Plenty of bookish neighborhoods yap about their literary history, but few have written literature into their physical landscape like San Francisco's North Beach. Here the street signs are inked with bylines—Jack Kerouac Alley, Kenneth Rexroth Place—and the famed writers' cafes feel like common civic property.



Now a proposed project—the conversion of a block of Vallejo Street into a carless, tree-lined public square—aims to bring the writing culture more officially into North Beach's bones. Called Poets Plaza, it's the brainchild of Lawrence Ferlinghetti, the famed poet, artist, and City Lights founder. "Lawrence comes from a European tradition of plazas," says the project's architect, Dennis Sullivan. "He wanted an outdoor living room for poets." As living rooms go, Poets Plaza fittingly abuts the salon: Caffe Trieste, the grandest of those old writers' haunts and a place still packed with scribes, many of whom live in apartments upstairs.

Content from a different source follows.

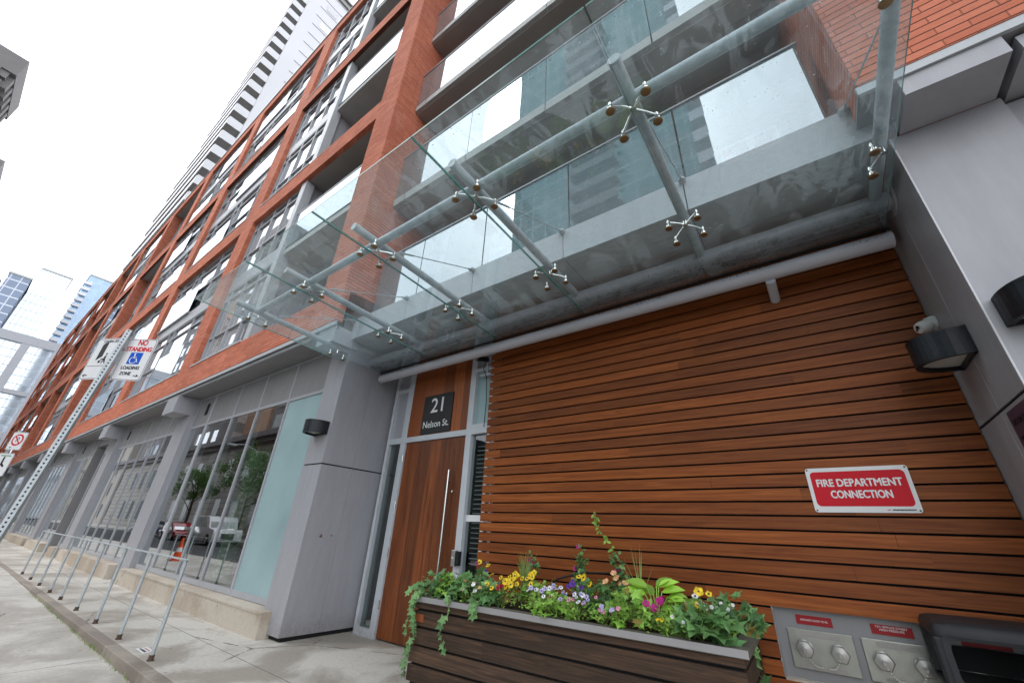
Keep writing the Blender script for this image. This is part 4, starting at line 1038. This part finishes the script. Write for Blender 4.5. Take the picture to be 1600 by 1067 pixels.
def trail(x, y, z0, length, label, seed, out=-.03, sway=.04, n=12, size=.06, mat='ivy'):
    r = random.Random(seed); o = pl(x, y, ZT + .02); t = thing('trailing_ivy', label, 'ivy', tuple(o), 0, 'trailing ivy strands')
    pts = [o, o + Vector((0, out, .015))]; 
    k = 7
    for i in range(1, k + 1): pts.append(o + Vector((sway * math.sin(i * 1.1 + seed), out * 1.7 + r.uniform(-.012, .008), -length * i / k)))
    MB().path(pts, .0022, 5).build('vine', 'stem', t)
    m = MB()
    for i in range(n):
        f = i / n * (len(pts) - 1.001); a = pts[int(f)].lerp(pts[int(f) + 1], f % 1)
        leaf(m, a, Vector((r.choice((-1, 1)) * .8, -.5, -.55)) + rv(r) * .35, Vector((0, -1, .35)) + rv(r) * .35, size * r.uniform(.6, 1.2), IVY)
    m.build('foliage', mat, t); return t
ivy_bush(-1.28, -.30, .16, 46, .15, 'ivy', 'dark ivy clump at the left end of the planter', 1, .06)
ivy_bush(-1.10, -.22, .17, 60, .17, 'ivy_light', 'bright green ivy clump beside the left end of the planter', 2, .05)
ivy_bush(-.86, -.26, .17, 60, .19, 'ivy', 'blue green ivy clump left of the yellow pansies', 3, .062)
ivy_bush(-.62, -.34, .12, 30, .13, 'ivy', 'low ivy clump over the rim in front of the yellow pansies', 4, .06)
ivy_bush(.32, .02, .20, 60, .20, 'ivy', 'tall dark ivy clump behind the lilac violas', 5, .07)
ivy_bush(.64, -.28, .14, 54, .18, 'ivy_light', 'lime ivy clump just left of the broad leaved plant', 6, .055)
ivy_bush(1.04, -.18, .14, 44, .16, 'ivy_light', 'ivy clump right of the broad leaved plant', 7, .08)
ivy_bush(1.18, -.30, .15, 46, .17, 'ivy', 'large leaved ivy clump at the right end of the planter', 8, .085)
ivy_bush(1.30, .10, .13, 36, .18, 'ivy', 'ivy clump at the rear right corner of the planter', 9, .06)
ivy_bush(-.30, .05, .18, 50, .16, 'ivy_light', 'pale leafy clump behind the yellow pansies', 10, .05)
ivy_bush(.05, -.34, .16, 60, .12, 'ivy_light', 'low bright green clump at the middle front of the planter', 11, .038)
flower_plant(-.42, -.14, .17, 110, 22, .19, 'yellow', 'mass of bright yellow pansies left of the planter middle', 21, .024)
flower_plant(-.52, -.30, .12, 60, 5, .15, ['yellow', 'crimson'], 'yellow and crimson flowers near the rim', 22, .024)
flower_plant(-.95, -.02, .12, 40, 5, .23, ['yellow', 'yellow', 'magenta', 'violet'], 'mixed yellow and magenta pansies behind the left ivy', 23, .026)
flower_plant(-.08, -.24, .18, 150, 14, .14, ['lilac', 'white_f'], 'lilac and white violas at the middle of the planter', 24, .017)
flower_plant(.24, -.30, .17, 150, 10, .13, ['white_f', 'lilac', 'pink'], 'white and pink small flowers right of the violas', 25, .017)
flower_plant(.22, -.05, .10, 30, 2, .22, 'yellow', 'single yellow pansy with dark face above the violas', 26, .030)
flower_plant(.10, -.12, .10, 30, 3, .18, 'violet', 'deep violet pansies among the pale violas', 27, .026)
flower_plant(.42, .10, .14, 50, 4, .24, 'peach_f', 'peach coloured flower heads behind the broad leaved plant', 28, .030, None, 'verbena_plant', 'flowers')
flower_plant(.82, -.34, .10, 60, 3, .15, 'magenta', 'purple flower head low in front of the broad leaved plant', 29, .026, None, 'petunia_plant', 'flowers')
flower_plant(1.16, -.16, .14, 90, 3, .21, ['yellow', 'white_f'], 'yellow faced pansy and white sprigs at the right end', 30, .026)
flower_plant(1.22, -.26, .13, 60, 12, .17, 'white_f', 'white speckled sprigs among the large ivy leaves at the right end', 33, .011, None, 'alyssum_plant', 'flowers')
flower_plant(.98, -.36, .12, 60, 6, .10, ['white_f', 'yellow'], 'low cream flowers near the right front rim', 34, .013, None, 'alyssum_plant', 'flowers')
flower_plant(-.78, -.34, .14, 70, 8, .12, ['pink', 'white_f', 'peach_f'], 'pink and cream flowers along the rim left of the pansies', 31, .017, None, 'alyssum_plant', 'flowers')
flower_plant(.50, -.33, .12, 70, 6, .10, ['pink', 'lilac'], 'low pink flowers at the front rim', 32, .016, None, 'alyssum_plant', 'flowers')
# broad leaved plant
hp = thing('hosta_plant', 'lime green broad leaved plant right of the planter middle', 'leafy plant', tuple(pl(.80, -.15, ZT - .02)))
r = random.Random(4); m = MB(); st = MB(); o = pl(.80, -.15, ZT - .02)
BR = [(0, 0), (.13, .05), (.27, .25), (.29, .5), (.19, .8), (0, 1.08), (-.19, .8), (-.29, .5), (-.27, .25), (-.13, .05)]
for a, h, l, s in  ((150, .27, .14, .16), (60, .28, .12, .14), (170, .22, .15, .16), (30, .25, .13, .15), (75, .28, .09, .13), (10, .22, .20, .13), (-15, .20, .22, .13), (200, .12, .14, .13), (110, .22, .10, .14), (-40, .14, .12, .12), (240, .12, .10, .12)):
    q = Vector((math.cos(R_(a)), math.sin(R_(a)) * .5 - .25, 0)); p = o + q * l * .5 + Vector((0, 0, h))
    st.path([o, o + q * l * .2 + Vector((0, 0, h * .6)), p], .004, 5)
    leaf(m, p, q + Vector((0, 0, .18)), Vector((0, -.6, 1)), s * 1.05, BR, .16)
m.build('foliage', 'hosta', hp); st.build('stems', 'ivy_light', hp)
# tall flowering stems
def tall(x, y, h, lean, label, seed, nl=46, nf=3):
    h *= 1.2; nl = int(nl * 3.2)
    r = random.Random(seed); o = pl(x, y, ZT - .02); t = thing('tall_flowering_plant', label, 'flowering plant', tuple(o), 0, 'tall plants at the back of the planter')
    st = MB(); m = MB(); tops = []
    for s in range(3):
        tip = o + Vector((lean * h + r.uniform(-.06, .06), r.uniform(-.05, .05), h * (1 - .18 * s)))
        pts = [o, o.lerp(tip, .5) + Vector((r.uniform(-.02, .02), 0, .01)), tip]; st.path(pts, .003, 5); tops.append(tip)
        for i in range(nl // 3):
            f = r.uniform(.35, 1); p = o.lerp(tip, f) + rv(r) * .05 * (1.25 - f * .5)
            leaf(m, p, rv(r) + Vector((0, -.2, .1)), Vector((0, -.6, 1)) + rv(r) * .5, r.uniform(.034, .06), OVAL)
    st.build('stems', 'stem', t); m.build('foliage', 'ivy', t)
    for i in range(nf):
        fm_ = MB(); q = r.choice(tops) + rv(r) * .05; blob(fm_, q, .026, r); fm_.build('flower', 'magenta', t)
    return t
tall(-.52, .22, .34, .05, 'tall plant with magenta flowers behind the yellow pansies', 41)
tall(-.02, .22, .40, .12, 'bushy upright plant with small dark flowers behind the violas', 42, 60)
tall(.42, .20, .40, .02, 'upright plant with crimson flower behind the middle of the planter', 43, 54)
# arching vine
t = thing('climbing_vine', 'single vine with bright leaves arching up against the slats', 'vine', tuple(pl(.40, .25, ZT)))
o = pl(.40, .25, ZT); pts = [o, o + Vector((-.02, 0, .30)), o + Vector((-.06, 0, .48)), o + Vector((-.16, 0, .60)), o + Vector((-.22, 0, .72)), o + Vector((-.25, 0, .80))]
MB().path(pts, .0025, 5).build('vine', 'stem', t); m = MB(); r = random.Random(9)
for i in range(30):
    f = 1.2 + r.random() * 3.75; a = pts[int(f)].lerp(pts[min(int(f) + 1, 5)], f % 1) + rv(r) * .02
    leaf(m, a, rv(r) + Vector((.2, -.2, 0)), Vector((0, -.9, .5)) + rv(r) * .4, r.uniform(.035, .065) * (1.25 - .1 * f), OVAL)
m.build('foliage', 'ivy_light', t)
def tuft(x, y, n, h, spread, label, seed):
    r = random.Random(seed); o = pl(x, y, ZT - .02); m = MB()
    for i in range(n):
        a = r.uniform(0, 6.28); s = r.uniform(.1, 1) * spread; hh = h * r.uniform(.65, 1.1)
        tip = o + Vector((math.cos(a) * s, math.sin(a) * s * .5 - .02, hh)); mid = o.lerp(tip, .55) + Vector((-math.cos(a) * s * .2, 0, hh * .08)); w = Vector((.0035, .001, 0))
        b0 = o + rv(r) * .012
        m.quad(b0 - w, b0 + w, mid + w * .9, mid - w * .9); m.quad(mid - w * .9, mid + w * .9, tip + w * .1, tip - w * .1)
    ob = m.build('grass_tuft', 'grass', None, loc=tuple(o)); tag(ob, label, 'grass tuft'); return ob
tuft(-.50, .08, 44, .40, .12, 'upright green grass tuft behind the yellow pansies', 51)
tuft(-.54, .10, 5, .42, .26, 'few dry straw blades spreading behind the left pansies', 52)
tuft(.62, .08, 12, .52, .22, 'thin wispy grass blades behind the broad leaved plant', 53)
tuft(.30, .12, 7, .32, .20, 'sparse brown grass blades left of the broad leaved plant', 54)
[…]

The Plaza design caters assiduously to the block's legacy of free expression. Portable chairs will, in Sullivan's words, "give you authorship to move," and even the trees may be set in wheeled pots. Playing the blank page is also smart design policy when you're asking to transform a city block. Sullivan hopes to place rolling planters at each end, which can be pushed out of the way if emergency vehicles need to drive through. (These would be watered with rainwater collected on the site.) Even the plaza's most striking feature isn't quite permanent: the striated green-and-white ground surface, a mime of the pattern on Brunelleschi's Duomo in Florence, Italy, will be painted initially, and only later set in stone. For Sullivan, the Plaza amounts to "a simple platform for unscripted change." Appropriately, among the few fixed features will be quotes from poets, inscribed in the ground.